Exercise task:
Locate each line below that includes "this" and reproduce it.

Task input:
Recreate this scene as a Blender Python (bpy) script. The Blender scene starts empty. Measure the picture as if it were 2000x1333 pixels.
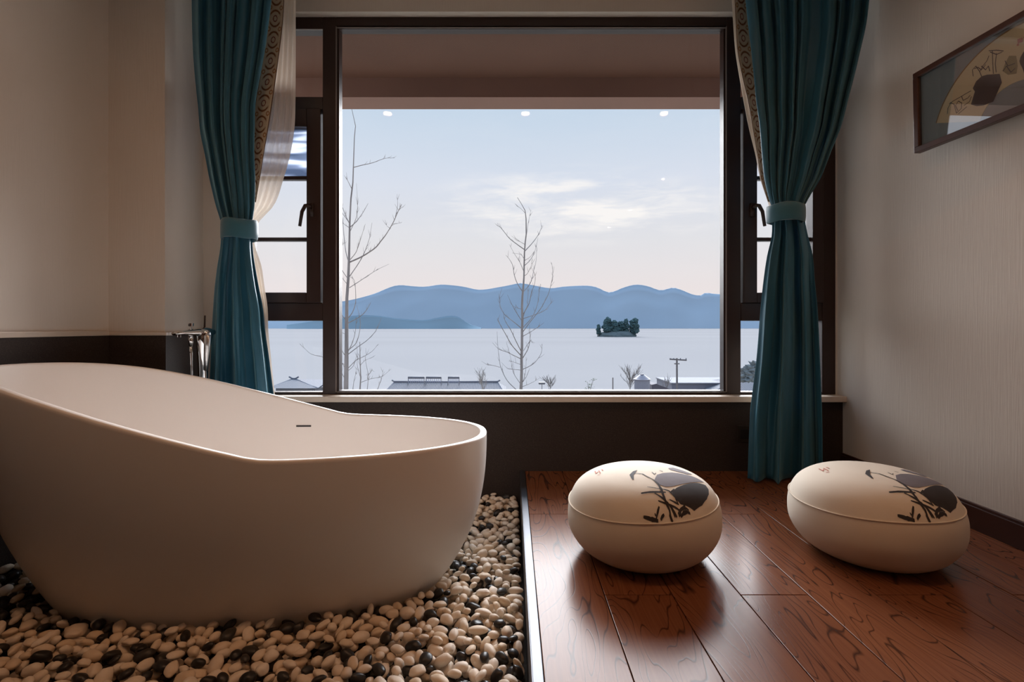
import bpy, bmesh, math, random
import numpy as np
from mathutils import Vector, Matrix, noise as mnoise
random.seed(7); rng = np.random.default_rng(11)
PI = math.pi
C = bpy.context.scene.collection
CAMZ = 0.75; HOR = 638.0; F = 1000.0

def at(x, y, Y):
    """point of the place that lies at depth Y along the pixel (x,y)"""
    return Vector(((x-1000)/F*Y, Y, CAMZ+(HOR-y)/F*Y))

def lin(r, g, b):
    f = lambda c: (c/255)/12.92 if c/255 <= .04045 else ((c/255+.055)/1.055)**2.4
    return (f(r), f(g), f(b), 1)

# ------------------------------------------------------------------ helpers
def link(o, parent=None):
    C.objects.link(o)
    if parent is not None: o.parent = parent
    return o
def tag(o, label=None, cat=None, group=None, kind=None):
    if label: o['label'] = label
    if cat: o['category'] = cat
    if group: o['group'] = group
    if kind: o['kind'] = kind
    return o
def empty(name, loc, label=None, cat=None, group=None, kind=None):
    o = bpy.data.objects.new(name, None); o.location = loc; o.empty_display_size = .05
    link(o); return tag(o, label, cat, group, kind)
def obj(name, bm, mat, parent=None, smooth=False, bevel=0, world=True, solid=0, sub=0):
    """bmesh in world space -> ONE object; when parented, expressed relative to the parent"""
    me = bpy.data.meshes.new(name)
    bmesh.ops.recalc_face_normals(bm, faces=bm.faces)
    if smooth:
        for f in bm.faces: f.smooth = True
    bm.to_mesh(me); bm.free()
    for m in (mat if isinstance(mat, (list, tuple)) else [mat]): me.materials.append(m)
    o = bpy.data.objects.new(name, me); link(o, parent)
    if parent is not None and world:
        p = parent; M = Matrix.Identity(4)
        while p is not None:
            M = Matrix.LocRotScale(p.location, p.rotation_euler, p.scale) @ M; p = p.parent
        me.transform(M.inverted())
    if bevel:
        b = o.modifiers.new('bevel', 'BEVEL'); b.width = bevel; b.segments = 2; b.limit_method = 'ANGLE'; b.angle_limit = .6
    if solid:
        s = o.modifiers.new('solid', 'SOLIDIFY'); s.thickness = solid; s.offset = 0
    if sub:
        s = o.modifiers.new('sub', 'SUBSURF'); s.levels = s.render_levels = sub
    return o
def box(bm, x0, x1, y0, y1, z0, z1):
    v = [bm.verts.new(p) for p in ((x0,y0,z0),(x1,y0,z0),(x1,y1,z0),(x0,y1,z0),(x0,y0,z1),(x1,y0,z1),(x1,y1,z1),(x0,y1,z1))]
    for f in ((0,3,2,1),(4,5,6,7),(0,1,5,4),(1,2,6,5),(2,3,7,6),(3,0,4,7)): bm.faces.new([v[i] for i in f])
def BX(*boxes):
    bm = bmesh.new()
    for b in boxes: box(bm, *b)
    return bm
def tube(bm, pts, rad, n=8, cap=True):
    pts = [Vector(p) for p in pts]
    rad = rad if isinstance(rad, (list, tuple)) else [rad]*len(pts)
    rings = []; ref = None
    for i, p in enumerate(pts):
        d = (pts[min(i+1, len(pts)-1)]-pts[max(i-1, 0)])
        if d.length < 1e-9: d = Vector((0,0,1))
        d.normalize()
        if ref is None: ref = Vector((0,1,0)) if abs(d.y) < .9 else Vector((1,0,0))
        a = d.cross(ref).normalized(); b = d.cross(a).normalized(); ref = a.cross(d).normalized() if False else ref
        rings.append([bm.verts.new(p+(a*math.cos(2*PI*k/n)+b*math.sin(2*PI*k/n))*rad[i]) for k in range(n)])
    for r0, r1 in zip(rings, rings[1:]):
        for k in range(n): bm.faces.new((r0[k], r0[(k+1)%n], r1[(k+1)%n], r1[k]))
    if cap:
        bm.faces.new(rings[0][::-1]); bm.faces.new(rings[-1])
def lathe(bm, prof, c=(0,0,0), n=48):
    """prof: list of (r,z)"""
    rings = []
    for r, z in prof:
        if r < 1e-6: rings.append([bm.verts.new((c[0], c[1], c[2]+z))])
        else: rings.append([bm.verts.new((c[0]+r*math.cos(2*PI*k/n), c[1]+r*math.sin(2*PI*k/n), c[2]+z)) for k in range(n)])
    for a, b in zip(rings, rings[1:]):
        for k in range(n):
            if len(a) == 1 and len(b) == 1: continue
            if len(a) == 1: bm.faces.new((a[0], b[k], b[(k+1)%n]))
            elif len(b) == 1: bm.faces.new((a[k], a[(k+1)%n], b[0]))
            else: bm.faces.new((a[k], a[(k+1)%n], b[(k+1)%n], b[k]))
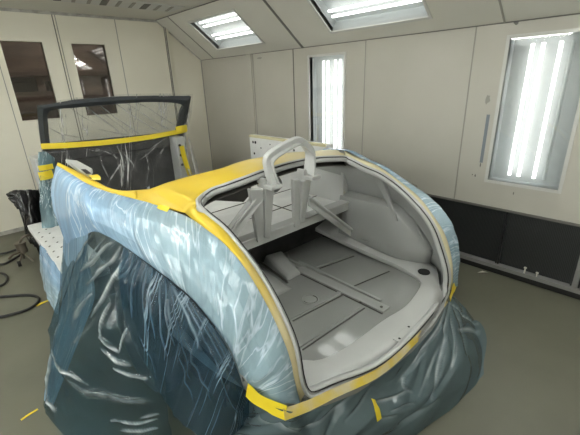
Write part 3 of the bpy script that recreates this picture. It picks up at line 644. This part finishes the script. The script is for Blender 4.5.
# door sill, posts, bulkhead, nose
sp = part('door_sill', MB().box((.362,2.75,.36),(.66,4.35,.42)), 'silver', bevel=.01)
sp['label'] = 'bare silver sill with slots'
part('door_sill', MB().box((2*XC-.66,2.75,.36),(2*XC-.362,4.35,.42)), 'silver', bevel=.01)
for k in range(8):
    y = 2.95+k*.15
    MB().bar((.40,y,.4205),(.412,y+.02,.4205),.012,.003).build('slot', M['hole'], sp); MB().bar((.47,y+.05,.4205),(.482,y+.07,.4205),.012,.003).build('slot', M['hole'], sp)
part('rocker', MB().prism([(.362,2.75,.40),(.66,2.75,.40),(.66,2.75,.2),(.44,2.75,.2),(.375,2.75,.3)],(0,1.6,0)), 'primer')
part('hinge_post', MB().box((.56,4.22,.40),(.70,4.5,1.08)), 'primer_l', bevel=.015)
hp = part('hinge_post', MB().box((2.03,4.22,.40),(2.14,4.42,1.10)), 'primer_l', bevel=.012)
for z in (.76,.88,1.0): MB().disc((2.065,4.219,z),.018,(0,-1,0),n=8,h=.004).build('hole', M['hole'], hp)
part('dash_bulkhead', MB().box((.68,4.48,.3),(2.28,4.52,1.12)).box((.70,4.40,.98),(2.26,4.5,1.10)), 'dash', bevel=.02)
part('cockpit_floor', MB().box((.66,2.3,.26),(2.28,4.5,.30)), 'dash')
nose = [[Vector((x,y,z)) for x,z in ((.74,.35),(.72,.7),(.76,1.0-d),(.95,1.08-d),(XC,1.1-d),(2.0,1.08-d),(2.19,1.0-d),(2.23,.7),(2.21,.35))] for y,d in ((4.5,0),(4.8,.03),(5.1,.09),(5.35,.2))]
part('nose', MB().grid(loft(nose,14,40)).box((.75,5.3,.35),(2.2,5.36,.85)), 'primer', smooth='auto', solid=.004)
# right door, inner face bare
dr = part('door', MB().box((2.37,2.08,.45),(2.46,3.2,1.17)), 'silver', bevel=.02); dr['label'] = 'bare silver right door'
for y,z,r in ((3.13,1.10,.014),(3.09,1.10,.016),(3.12,.98,.013),(3.0,1.05,.008),(2.93,.98,.01),(2.85,1.1,.007),(2.75,1.03,.012),(2.9,.9,.016),(3.05,.9,.008),(2.62,.98,.01),(2.5,1.08,.012),(2.4,1.0,.016)):
    MB().disc((2.371,y,z),r,(-1,0,0),n=10,h=.003).build('hole', M['hole'], dr)
MB().box((2.362,2.1,1.15),(2.40,3.18,1.172)).build('edge_tape', M['pale_tape'], dr)
MB().box((2.367,2.42,.9),(2.374,2.52,1.06)).build('latch_recess', M['hole'], dr, bevel=.02)
# windshield
WSo = [(0.679,4.430,1.157),(0.681,4.300,1.353),(0.686,4.140,1.561),(1.007,4.120,1.599),(1.380,4.110,1.607),(1.810,4.120,1.595),(2.246,4.140,1.568),(2.253,4.280,1.367),(2.253,4.430,1.113)]
WSi = [(0.748,4.420,1.158),(0.752,4.280,1.366),(0.777,4.165,1.518),(1.000,4.150,1.534),(1.377,4.140,1.543),(1.813,4.150,1.537),(2.130,4.165,1.484),(2.147,4.280,1.376),(2.123,4.420,1.116)]
o = cr_par(WSo,65); i_ = cr_par(WSi,65)
o = WSo[:2]+WSo[2:]
def sharp(P, n):   # straight runs, sharp corners
    out=[]; P=[Vector(p) for p in P]
    for a,b in zip(P,P[1:]): out += [a.lerp(b,k/n) for k in range(n)]
    return out+[P[-1]]
o = sharp(WSo,8); i_ = cr_par(WSi,65)
wf = part('windshield_frame', MB().grid([o,[p+Vector((0,-.012,0)) for p in [a.lerp(b,.5) for a,b in zip(o,i_)]],i_]), 'frame_dark', solid=.035)
gl = [i_[k].lerp(i_[64-k],0) for k in range(33)]
MB().grid([[i_[k].lerp(i_[64-k],t/8) for t in range(9)] for k in range(33)]).build('glass', pane_mat('windshield glass',(.86,.88,.88),.08), wf, smooth=True)
part('windshield_base', MB().bar(WSo[0],WSo[-1],.05,.05), 'frame_dark')

# ------------------------------------------------------------ masking film
def sheet(name, label, rows, m, cat='plastic film', group='masking film on the car'):
    b = MB(); W = None
    if isinstance(rows,tuple): rows, W = rows
    b.grid(rows)
    if W:
        nn = len(rows[0]); b.cr = {i*nn+j: W[i][j] for i in range(len(rows)) for j in range(nn) if W[i][j] > 0}
    return tag(b.build(name, M[m], smooth=True), label, cat, group)
def folds(s, t):
    d = .006*math.sin(s*70+2*math.sin(s*9))*math.sin(math.pi*t)**.5 + .012*noise.noise(Vector((s*9,t*1.3,3)))
    return d + .008*max(0,ridge(s*16+t*2,t*1.5,1)-.55)
def film_surface(mirror):
    R = [[p+NF[i][j]*sgn*(.003+max(0,folds(i/89,j/39))*(1 if 0<j<39 else 0)) for j,p in enumerate(r)] for i,r in enumerate(loft(sec,90,40))]
    if mirror: R = wrinkle(FRT,lambda s,t: .004+max(0,folds(s,t))*.5*(0<t), 1 if normals(FRT)[30][8].x > 0 else -1)
    return R
sheet('masking_film', 'pale blue film taped smooth over the left rear fender', film_surface(False), 'blue_film')
sheet('masking_film', 'pale blue film over the far rear fender, seen past the boot opening', film_surface(True), 'blue_film')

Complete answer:
Recreate this scene as a Blender Python (bpy) script. The Blender scene starts empty. Measure the picture as if it were 2000x1333 pixels.
Write part 3 of the bpy script that recreates this picture. It picks up at line 644. This part finishes the script. The script is for Blender 4.5.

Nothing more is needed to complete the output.